Bye bye, cold ChristmasDace helped me take the tree down on Epiphany, or Twelfth Night, or what you will. And all the lovely ornaments are the first things to be packed with returning to Australia in mind.
My last Christmas — for a while, anyway — in winter.
Dace helped by wrapping things in bubble wrap and packing them into boxes, and now there's a pile all ready for the first of the big cartons that will inevitably come when we start packing in earnest very soon.
:: Our landlord has put the house on the market, and would we mind if people came through to take a look? Just what you need when you're packing up and moving out. Sigh.
:: We've been up to LA twice this week. On Monday we were on standby for a seat in the Ellen audience, and on Wednesday we got in! It was really good fun, though you do have to suspend all cynicism and jump up and down and look excited and dance and clap and holler when instructed by the warm-up guy who looked about 19 years old.
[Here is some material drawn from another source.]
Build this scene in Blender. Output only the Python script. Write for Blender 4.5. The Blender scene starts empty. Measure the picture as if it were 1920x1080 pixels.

Some of the women in the audience were so enthusiastic and excited it was as though they had succumbed to some kind of weird religion. Possessed, you could say.
But it was so fascinating to watch it all happen right there, in front of our eyes.
The studio, on the Warner Bros Burbank lot, was enormous, and chilled to something slightly warmer than a deep freeze. This, we were told by one of the many, many minions, was to ensure there was 'plenty of energy in the room'. It also means you are only too happy to get to your feet and dance about, to restore feeling in your fingertips and get your circulation going.
In the ad breaks, crew members nip about. A make-up person touches up Ellen's forehead and fluffs her scarf. A woman kneels and holds open a board for Ellen to read — I imagine it's cues for the next segment, with info she needs to mention. Cameras whiz about on the floor and over the audience. There are lots of blokes standing about with clipboards, all in warm-looking clothes. The music is loud. Everyone jiggles about, crew included.
The guest on our show is Anne Hathaway, and she looks tall and slender and really really pretty. The interview is light and fluffy, promo for a new movie ... in between jumping up and down on cue to clap and go 'woooo', I wonder if it can really, honestly, be that hard a job, doing a daily show like this? One hour, including ad breaks. Plenty of staff. Writers, assistants. Audience handlers. Rehearsals. I guess the chemistry is the thing, the inestimable quality that makes it all work. It's clear that Ellen has it.
At the end, we are ushered out. Security people make sure no-one walks off and gets loose on the lot. We take a trolley ride to the gift shop, where we thaw out on hot Starbucks coffee, then catch the trolley back to the exit, passing the make-up trailers outside the studio where they're filming ER.
Ten thousand people work at WB. I can be a bit cynical about woo-hooing over Ellen, but there is a serious mystique about the whole place, and it has a fascinating history. We're going to do a studio tour next week ... and a tour of the stars' homes!
2 comments:
Wow you go Les! Inez and I just watched your episode, didn't see you though, happy packing lol Shelley
I love how you're using up every last bit of your time here, although it's sad to see the tree and hear about the packing up. I think one of the things I really admire about you is your openness and willingness to do things, to try things -- to decide, for example, that being an audience member for a live chat tv show is an experience to have and to drink in and to think about; I love how you can write to let us in on how it felt and what you were thinking and how this one frothy, cold experience made you think about the big machine behind it and all its history. You'll always have stories to tell, because you're always trying things. I don't want you to go, but I'm going to look forward to the new ways in which you'll view your "Chapter II" life now that you'll see it through the lens of life in America.